++++ ENTRIES PROVIDED
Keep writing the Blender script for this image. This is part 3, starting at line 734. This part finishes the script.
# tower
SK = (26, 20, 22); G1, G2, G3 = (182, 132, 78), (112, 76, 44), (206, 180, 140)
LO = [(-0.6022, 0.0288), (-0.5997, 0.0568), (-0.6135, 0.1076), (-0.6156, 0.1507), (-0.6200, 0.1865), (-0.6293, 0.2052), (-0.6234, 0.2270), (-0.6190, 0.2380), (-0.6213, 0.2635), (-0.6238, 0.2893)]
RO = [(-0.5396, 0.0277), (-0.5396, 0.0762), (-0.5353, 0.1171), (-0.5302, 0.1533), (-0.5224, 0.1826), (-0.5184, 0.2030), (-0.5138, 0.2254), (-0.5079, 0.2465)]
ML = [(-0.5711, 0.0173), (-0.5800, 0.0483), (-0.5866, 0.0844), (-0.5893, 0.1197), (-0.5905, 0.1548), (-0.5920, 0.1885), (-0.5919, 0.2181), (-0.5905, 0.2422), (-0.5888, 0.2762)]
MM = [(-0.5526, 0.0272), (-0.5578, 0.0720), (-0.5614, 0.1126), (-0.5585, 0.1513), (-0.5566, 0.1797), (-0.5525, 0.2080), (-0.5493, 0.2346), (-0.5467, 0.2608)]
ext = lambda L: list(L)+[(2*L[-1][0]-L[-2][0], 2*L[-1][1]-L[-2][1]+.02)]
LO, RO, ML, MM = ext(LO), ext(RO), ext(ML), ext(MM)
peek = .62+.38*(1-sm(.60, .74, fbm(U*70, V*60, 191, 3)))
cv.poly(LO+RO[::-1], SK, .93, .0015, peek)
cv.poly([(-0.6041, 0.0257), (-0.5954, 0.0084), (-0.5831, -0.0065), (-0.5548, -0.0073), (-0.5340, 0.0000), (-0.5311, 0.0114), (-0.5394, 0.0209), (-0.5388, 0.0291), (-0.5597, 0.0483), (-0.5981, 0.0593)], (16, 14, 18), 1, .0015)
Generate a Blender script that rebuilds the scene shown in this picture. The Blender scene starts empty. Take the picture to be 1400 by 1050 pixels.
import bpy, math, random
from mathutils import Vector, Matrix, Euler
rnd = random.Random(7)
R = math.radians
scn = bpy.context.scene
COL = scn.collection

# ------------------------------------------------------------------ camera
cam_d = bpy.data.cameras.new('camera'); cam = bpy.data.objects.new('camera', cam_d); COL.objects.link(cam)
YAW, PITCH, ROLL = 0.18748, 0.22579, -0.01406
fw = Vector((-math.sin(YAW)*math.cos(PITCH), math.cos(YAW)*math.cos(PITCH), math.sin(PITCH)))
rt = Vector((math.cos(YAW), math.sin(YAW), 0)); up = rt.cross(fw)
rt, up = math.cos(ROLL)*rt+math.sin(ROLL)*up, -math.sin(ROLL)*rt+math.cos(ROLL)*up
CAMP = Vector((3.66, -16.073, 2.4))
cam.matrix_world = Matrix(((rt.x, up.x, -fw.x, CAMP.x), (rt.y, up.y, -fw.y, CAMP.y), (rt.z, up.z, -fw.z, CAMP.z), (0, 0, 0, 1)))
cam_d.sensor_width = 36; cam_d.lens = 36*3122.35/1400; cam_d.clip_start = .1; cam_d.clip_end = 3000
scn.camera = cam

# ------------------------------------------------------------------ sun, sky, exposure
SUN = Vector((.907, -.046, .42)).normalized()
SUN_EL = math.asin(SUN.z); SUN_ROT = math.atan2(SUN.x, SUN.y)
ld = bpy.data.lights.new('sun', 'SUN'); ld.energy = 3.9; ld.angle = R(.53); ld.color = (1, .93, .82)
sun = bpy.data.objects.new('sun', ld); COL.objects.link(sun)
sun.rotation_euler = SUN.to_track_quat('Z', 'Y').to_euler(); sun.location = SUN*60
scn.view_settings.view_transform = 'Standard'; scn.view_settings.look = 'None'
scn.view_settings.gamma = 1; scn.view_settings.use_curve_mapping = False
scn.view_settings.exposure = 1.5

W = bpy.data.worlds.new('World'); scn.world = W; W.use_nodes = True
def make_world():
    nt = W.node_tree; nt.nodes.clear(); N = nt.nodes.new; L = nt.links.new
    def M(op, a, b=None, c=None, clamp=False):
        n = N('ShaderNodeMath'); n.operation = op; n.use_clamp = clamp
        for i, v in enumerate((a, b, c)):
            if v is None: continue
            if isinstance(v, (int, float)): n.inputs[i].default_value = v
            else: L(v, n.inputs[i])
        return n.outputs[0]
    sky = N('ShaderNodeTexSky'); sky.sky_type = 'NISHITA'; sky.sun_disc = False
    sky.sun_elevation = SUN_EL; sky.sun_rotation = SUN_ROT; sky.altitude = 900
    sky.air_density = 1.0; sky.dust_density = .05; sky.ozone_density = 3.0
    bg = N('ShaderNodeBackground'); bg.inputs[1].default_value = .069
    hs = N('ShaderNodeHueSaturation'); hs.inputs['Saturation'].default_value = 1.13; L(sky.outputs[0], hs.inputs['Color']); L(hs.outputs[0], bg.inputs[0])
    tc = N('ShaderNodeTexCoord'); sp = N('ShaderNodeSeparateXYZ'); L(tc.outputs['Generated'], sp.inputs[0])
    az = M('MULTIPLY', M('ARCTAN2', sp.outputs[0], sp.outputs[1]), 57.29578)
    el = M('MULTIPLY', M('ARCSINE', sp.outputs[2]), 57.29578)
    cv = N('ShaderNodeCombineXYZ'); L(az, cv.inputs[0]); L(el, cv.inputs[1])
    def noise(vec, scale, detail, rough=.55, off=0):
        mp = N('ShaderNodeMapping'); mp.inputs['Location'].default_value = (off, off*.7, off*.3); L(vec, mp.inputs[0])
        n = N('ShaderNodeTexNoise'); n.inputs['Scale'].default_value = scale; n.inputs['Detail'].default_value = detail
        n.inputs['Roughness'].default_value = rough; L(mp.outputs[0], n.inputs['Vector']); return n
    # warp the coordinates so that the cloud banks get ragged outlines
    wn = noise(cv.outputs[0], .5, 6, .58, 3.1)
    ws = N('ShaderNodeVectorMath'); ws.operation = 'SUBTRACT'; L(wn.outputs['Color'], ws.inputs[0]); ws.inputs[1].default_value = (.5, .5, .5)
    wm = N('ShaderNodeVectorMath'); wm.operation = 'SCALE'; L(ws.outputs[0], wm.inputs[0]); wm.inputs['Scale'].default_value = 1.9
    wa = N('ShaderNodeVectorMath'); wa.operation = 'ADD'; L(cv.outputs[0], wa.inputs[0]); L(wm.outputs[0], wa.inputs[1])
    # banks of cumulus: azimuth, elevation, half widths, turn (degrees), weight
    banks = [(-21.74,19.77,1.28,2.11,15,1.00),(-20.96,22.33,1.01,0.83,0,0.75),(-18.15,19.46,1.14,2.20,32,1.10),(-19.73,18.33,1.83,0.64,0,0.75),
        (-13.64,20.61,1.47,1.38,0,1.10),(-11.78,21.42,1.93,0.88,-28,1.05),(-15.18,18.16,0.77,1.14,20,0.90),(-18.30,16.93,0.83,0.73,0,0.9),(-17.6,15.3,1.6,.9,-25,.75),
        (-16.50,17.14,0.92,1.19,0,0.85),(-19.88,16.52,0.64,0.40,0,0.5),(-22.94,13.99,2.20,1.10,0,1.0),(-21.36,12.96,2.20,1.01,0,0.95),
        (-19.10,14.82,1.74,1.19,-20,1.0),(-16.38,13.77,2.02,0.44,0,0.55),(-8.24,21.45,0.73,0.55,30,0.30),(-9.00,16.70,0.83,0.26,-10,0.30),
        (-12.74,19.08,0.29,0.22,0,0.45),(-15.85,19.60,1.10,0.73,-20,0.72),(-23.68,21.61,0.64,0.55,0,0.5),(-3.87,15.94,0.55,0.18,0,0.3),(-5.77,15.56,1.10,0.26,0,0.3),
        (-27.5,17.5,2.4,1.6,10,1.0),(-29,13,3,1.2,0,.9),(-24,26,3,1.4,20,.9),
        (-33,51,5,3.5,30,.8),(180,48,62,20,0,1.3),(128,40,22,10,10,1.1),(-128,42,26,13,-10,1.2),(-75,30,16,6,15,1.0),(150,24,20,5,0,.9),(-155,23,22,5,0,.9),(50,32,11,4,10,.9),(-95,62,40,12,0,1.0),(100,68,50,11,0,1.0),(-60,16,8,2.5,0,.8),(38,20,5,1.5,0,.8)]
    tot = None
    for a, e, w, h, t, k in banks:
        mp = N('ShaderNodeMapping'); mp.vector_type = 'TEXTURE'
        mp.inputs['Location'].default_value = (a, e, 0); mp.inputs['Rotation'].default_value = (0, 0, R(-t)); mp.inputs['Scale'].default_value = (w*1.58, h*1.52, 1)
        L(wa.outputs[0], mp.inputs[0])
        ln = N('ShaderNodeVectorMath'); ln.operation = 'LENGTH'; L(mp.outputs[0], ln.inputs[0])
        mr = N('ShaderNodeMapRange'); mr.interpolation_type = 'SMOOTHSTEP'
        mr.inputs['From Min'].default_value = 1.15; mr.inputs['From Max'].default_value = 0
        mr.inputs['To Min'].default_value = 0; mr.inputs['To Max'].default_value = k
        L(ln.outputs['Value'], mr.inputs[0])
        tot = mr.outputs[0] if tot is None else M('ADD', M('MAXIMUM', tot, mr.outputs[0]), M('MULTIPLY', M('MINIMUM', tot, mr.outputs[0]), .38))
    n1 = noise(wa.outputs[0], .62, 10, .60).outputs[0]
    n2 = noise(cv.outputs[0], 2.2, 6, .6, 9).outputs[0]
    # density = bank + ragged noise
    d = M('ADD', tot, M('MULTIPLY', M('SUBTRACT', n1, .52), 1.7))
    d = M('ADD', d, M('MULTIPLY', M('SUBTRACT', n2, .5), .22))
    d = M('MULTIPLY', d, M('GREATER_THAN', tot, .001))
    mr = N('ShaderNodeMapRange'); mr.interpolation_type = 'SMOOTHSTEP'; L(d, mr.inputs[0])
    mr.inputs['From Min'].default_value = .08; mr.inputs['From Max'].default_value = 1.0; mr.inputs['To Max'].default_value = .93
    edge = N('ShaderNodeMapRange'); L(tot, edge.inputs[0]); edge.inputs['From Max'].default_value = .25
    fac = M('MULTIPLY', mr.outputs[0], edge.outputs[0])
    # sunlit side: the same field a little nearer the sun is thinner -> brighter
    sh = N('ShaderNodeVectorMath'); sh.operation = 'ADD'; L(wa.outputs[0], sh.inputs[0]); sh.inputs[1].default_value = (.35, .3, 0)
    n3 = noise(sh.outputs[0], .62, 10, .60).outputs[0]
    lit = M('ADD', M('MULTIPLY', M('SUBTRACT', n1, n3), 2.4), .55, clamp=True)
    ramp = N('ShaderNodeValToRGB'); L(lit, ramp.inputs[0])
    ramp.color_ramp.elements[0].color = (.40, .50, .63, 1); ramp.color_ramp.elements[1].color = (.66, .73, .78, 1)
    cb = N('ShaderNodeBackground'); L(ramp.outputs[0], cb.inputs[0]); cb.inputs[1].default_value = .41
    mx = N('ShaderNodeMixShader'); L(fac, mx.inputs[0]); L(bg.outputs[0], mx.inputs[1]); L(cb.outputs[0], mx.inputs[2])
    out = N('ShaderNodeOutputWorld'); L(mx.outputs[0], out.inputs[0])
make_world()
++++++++
## EXERCISE BRIEF
From the records above, copy out the line with "Generate a Blender", the line with "scn.camera = cam", and every line between them, word for word.

## REPLY
Generate a Blender script that rebuilds the scene shown in this picture. The Blender scene starts empty. Take the picture to be 1400 by 1050 pixels.
import bpy, math, random
from mathutils import Vector, Matrix, Euler
rnd = random.Random(7)
R = math.radians
scn = bpy.context.scene
COL = scn.collection

# ------------------------------------------------------------------ camera
cam_d = bpy.data.cameras.new('camera'); cam = bpy.data.objects.new('camera', cam_d); COL.objects.link(cam)
YAW, PITCH, ROLL = 0.18748, 0.22579, -0.01406
fw = Vector((-math.sin(YAW)*math.cos(PITCH), math.cos(YAW)*math.cos(PITCH), math.sin(PITCH)))
rt = Vector((math.cos(YAW), math.sin(YAW), 0)); up = rt.cross(fw)
rt, up = math.cos(ROLL)*rt+math.sin(ROLL)*up, -math.sin(ROLL)*rt+math.cos(ROLL)*up
CAMP = Vector((3.66, -16.073, 2.4))
cam.matrix_world = Matrix(((rt.x, up.x, -fw.x, CAMP.x), (rt.y, up.y, -fw.y, CAMP.y), (rt.z, up.z, -fw.z, CAMP.z), (0, 0, 0, 1)))
cam_d.sensor_width = 36; cam_d.lens = 36*3122.35/1400; cam_d.clip_start = .1; cam_d.clip_end = 3000
scn.camera = cam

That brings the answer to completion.